आज़ादी विशेषांक / Freedom Special

अंक 13 / Issue 13

सम्पूर्णा चटर्जी / Sampurna Chattarji

Award-winning poet, fiction-writer and translator Sampurna Chattarji was born in Dessie, Ethiopia on 17th November 1970, grew up in Darjeeling, graduated from New Delhi, and worked in advertising for seven years before becoming a full-time writer. Her books include Abol Tabol: The Nonsense World of Sukumar Ray, The Greatest Stories Ever Told and Mulla Nasruddin (all Penguin/Puffin). Her work has featured in Wasafiri (UK), Slingshot (Canada), First Proof 2: The Penguin Book of New Writing from India, The Little Magazine, Chandrabhaga, Atlas 2 (India), Wespennest (Germany), Carapace (South Africa), Imagining Ourselves (San Francisco), Fulcrum (Boston) to name a few, as well as in the international documentary Voices in Wartime (dir.

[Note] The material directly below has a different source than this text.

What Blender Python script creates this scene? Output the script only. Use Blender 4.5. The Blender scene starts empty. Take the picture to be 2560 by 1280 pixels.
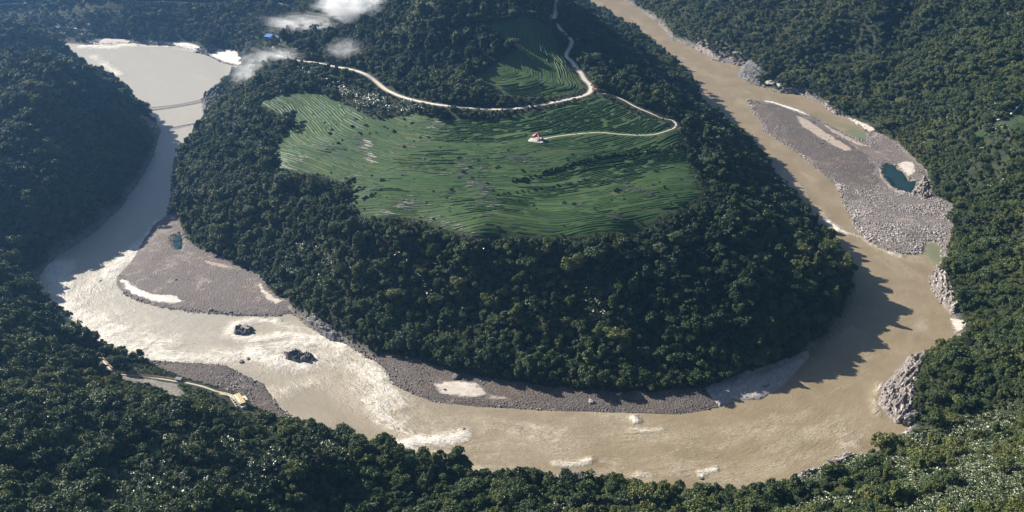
import bpy, bmesh, math, random
import numpy as np
from mathutils import Vector, Matrix
from mathutils.geometry import delaunay_2d_cdt

scene = bpy.context.scene
COL = scene.collection
R = math.radians
rng = np.random.default_rng(11)
random.seed(11)

# ------------------------------------------------------------------ camera
CAM_H, PITCH, FOCAL = 600.0, R(27.0), 2459.0      # focal length in pixels of a 2560 px wide frame
cam_data = bpy.data.cameras.new('camera')
cam_data.sensor_width = 36.0
cam_data.lens = 36.0 * FOCAL / 2560.0
cam_data.clip_start, cam_data.clip_end = 5.0, 30000.0
cam = bpy.data.objects.new('camera', cam_data)
cam.location = (0, 0, CAM_H)
cam.rotation_euler = (R(90) - PITCH, 0, 0)
COL.objects.link(cam)
scene.camera = cam

# ------------------------------------------------------------------ sky, sun, exposure
SUN_EL, SUN_AZ = R(30.5), R(57.0)     # azimuth measured from +Y (away from the camera) towards -X
sun_dir = Vector((-math.sin(SUN_AZ) * math.cos(SUN_EL), math.cos(SUN_AZ) * math.cos(SUN_EL), math.sin(SUN_EL)))
world = bpy.data.worlds.new('World')
scene.world = world
world.use_nodes = True
wn = world.node_tree
sky = wn.nodes.new('ShaderNodeTexSky')
sky.sky_type = 'NISHITA'
sky.sun_disc = False
sky.sun_elevation = SUN_EL
sky.sun_rotation = -SUN_AZ
wn.links.new(sky.outputs[0], wn.nodes['Background'].inputs[0])
wn.nodes['Background'].inputs[1].default_value = 0.05
sun_data = bpy.data.lights.new('sun', 'SUN')
sun_data.energy = 5.0
sun_data.angle = R(0.53)
sun_data.color = (1.0, 0.93, 0.82)
sun_ob = bpy.data.objects.new('sun', sun_data)
sun_ob.rotation_euler = sun_dir.to_track_quat('Z', 'Y').to_euler()
sun_ob.location = (-600, 600, 1500)
COL.objects.link(sun_ob)

vs = scene.view_settings
vs.view_transform = 'Standard'
vs.look = 'None'
vs.gamma = 1.0
vs.use_curve_mapping = False
vs.exposure = 0.85
cy = scene.cycles
cy.max_bounces = 6
cy.diffuse_bounces = 1
cy.glossy_bounces = 2
cy.transmission_bounces = 3
cy.volume_bounces = 3
cy.transparent_max_bounces = 8
cy.caustics_reflective = cy.caustics_refractive = False
cy.use_adaptive_sampling = True
cy.adaptive_threshold = 0.015
cy.use_denoising = True
cy.sample_clamp_indirect = 4.0

# ------------------------------------------------------------------ helpers
_cp, _sp = math.cos(PITCH), math.sin(PITCH)


def at(u, v, z=0.0):
    """A point of the survey photograph (2560 x 1280) carried out to height z above the river, in metres."""
    x, y = (u - 1280.0) / FOCAL, (640.0 - v) / FOCAL
    t = (z - CAM_H) / (-_sp + y * _cp)
    return (x * t, (_cp + y * _sp) * t, z)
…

Rick King) and on RTHK Radio 4 Hong Kong. She was the winner of the Highly Commended Award (Asia) in the Commonwealth Broadcasting Association (CBA) Short Story Competition 2001 for her story ‘Burn’, while ‘Relief’ was a finalist in the BBC World Service Short Story Competition 2000. Her other awards include the Charles Wallace India Trust (CWIT) Scholarship for Creative Writing 2005 to the Scottish Universities’ International Summer School, Edinburgh. The Sahitya Akademi published her debut poetry collection Sight May Strike You Blind in 2007 and her first novel is forthcoming from HarperCollins.